ご当地ずしの魅力
第5回 変化するすし
第5回目は、「変化するすし」をご紹介します。
すしというものはたくさんの変化を起こしています。「作ったら早く食ってくれ」といわれる握りずしも、もともとはできあがるまで何ケ月物もの月日を要していたんですから。
すしの「第一革命」は発酵ずしの頃、室町時代に起こった「ご飯も食べるようになった」という変化でした。続く「第二革命」は、酢に出会ったことでしょう。ここまでの革命とは「すしを早く食べたい」、すなわち「より早くすっぱくしたい」ために起こったんです。ところがすしの「第三革命」は「もっとラクにすしを食べたいよ」という声でした。

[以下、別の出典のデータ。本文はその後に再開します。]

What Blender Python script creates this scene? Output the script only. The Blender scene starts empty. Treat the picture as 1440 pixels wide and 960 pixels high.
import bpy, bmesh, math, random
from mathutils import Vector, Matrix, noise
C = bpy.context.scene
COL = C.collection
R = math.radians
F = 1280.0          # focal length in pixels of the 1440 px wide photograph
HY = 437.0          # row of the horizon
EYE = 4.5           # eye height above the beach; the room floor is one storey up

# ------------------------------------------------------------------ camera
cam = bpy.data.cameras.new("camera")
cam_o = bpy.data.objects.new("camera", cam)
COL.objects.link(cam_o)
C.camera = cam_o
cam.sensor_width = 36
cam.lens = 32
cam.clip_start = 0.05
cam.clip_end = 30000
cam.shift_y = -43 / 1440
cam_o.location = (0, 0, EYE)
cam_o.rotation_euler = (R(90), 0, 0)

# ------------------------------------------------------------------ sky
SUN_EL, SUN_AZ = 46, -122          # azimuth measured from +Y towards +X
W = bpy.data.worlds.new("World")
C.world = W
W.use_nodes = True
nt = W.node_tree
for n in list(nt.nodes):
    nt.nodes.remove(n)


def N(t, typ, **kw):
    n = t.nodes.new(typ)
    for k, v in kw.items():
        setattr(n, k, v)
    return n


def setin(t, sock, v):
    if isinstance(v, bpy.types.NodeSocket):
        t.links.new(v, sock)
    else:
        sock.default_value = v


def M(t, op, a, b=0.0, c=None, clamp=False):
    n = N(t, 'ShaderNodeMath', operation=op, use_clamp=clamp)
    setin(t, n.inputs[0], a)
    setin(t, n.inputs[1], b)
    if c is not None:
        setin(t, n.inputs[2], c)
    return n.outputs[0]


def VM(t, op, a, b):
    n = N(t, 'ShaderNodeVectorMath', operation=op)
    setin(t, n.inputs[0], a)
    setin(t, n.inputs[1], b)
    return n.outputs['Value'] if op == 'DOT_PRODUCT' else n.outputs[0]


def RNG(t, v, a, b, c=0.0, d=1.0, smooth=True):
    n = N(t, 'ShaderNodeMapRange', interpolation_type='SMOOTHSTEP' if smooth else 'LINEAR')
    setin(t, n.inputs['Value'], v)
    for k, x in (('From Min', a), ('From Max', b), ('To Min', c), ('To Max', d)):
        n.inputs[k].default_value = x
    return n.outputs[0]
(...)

押すのだって「桶より箱」、「箱より簀の子、ふきん、いや、手だ!」。「めんどうだ、いっそ押さないですしを作っちまえ!」 こうして、発酵させて酸っぱくしたすしは、酢を使って箱で押すすし、果ては混ぜるだけで押さないすしへと、姿を変化させていったのです。
新潟県 サケの飯ずし
サケは東日本の、とりわけ日本海側でよく水揚げされます。もちろん新潟もそのひとつで、当然、そこにはサケを使ったすしがあります。ですが古くから家庭で作っているサケのすしといえば、今、回転ずしでよくまわっている握りずしではなく、サケのイズシ。サケをご飯と糀、野菜や香辛料と一緒に発酵させたものです。サケの身、のみならず頭の骨「氷頭(ひず)」までも、切ってすしに混ぜてしまいます。
長野県 笹ずし
地元では「謙信ずし」とも呼ばれ、「上杉謙信が兵糧食として戦場で用いた」と伝えられていますが、このすしは酢を使っていて、戦国時代には、このようなすしはまだありませんでした。昔は発酵させていたかもしれないことは、このすしが笹の皿を集め、きっちり箱に詰めて十分な押しをかけていることからもわかります。中に入れる具が山菜やキノコ、漬け物など質素なのも、兵糧食から発達したなごりかもしれません。
静岡県 原保ずし
原保は伊豆市の地名です。ここのおすしはキリダメと呼ばれる浅い箱にすしご飯を詰め、軽く押さえたあとに具を乗せるもの。しばらく置いたら、ヘラで切って食べます。宴席には箱のまま出し、客が好きなときに好きなおすしを食べられるわけです。昔は箱の中のすしはふたでしっかり押さえ、抜き出して切った箱ずしだったのでしょうが、「もっと簡単に」ということで、各自が自由にとるようになったと思われます。
三重県 手こねずし
箱ずしを簡略化して、ふたでしっかり押すことも包丁で切ることもなくし、さらには押さえる行程をも略すと、ちらしずしになります。すしご飯に具を入れて、混ぜたらできあがり。簡単でしょう? 混ぜる具もいろいろで、ニンジンやシイタケなどの精進ものあり、刺身などのなまものあり。写真は三重県志摩地方の手こねずし。しょうゆにつけたカツオの刺身を手で「こね(混ぜ)」ますが、マグロなども使うそうですよ。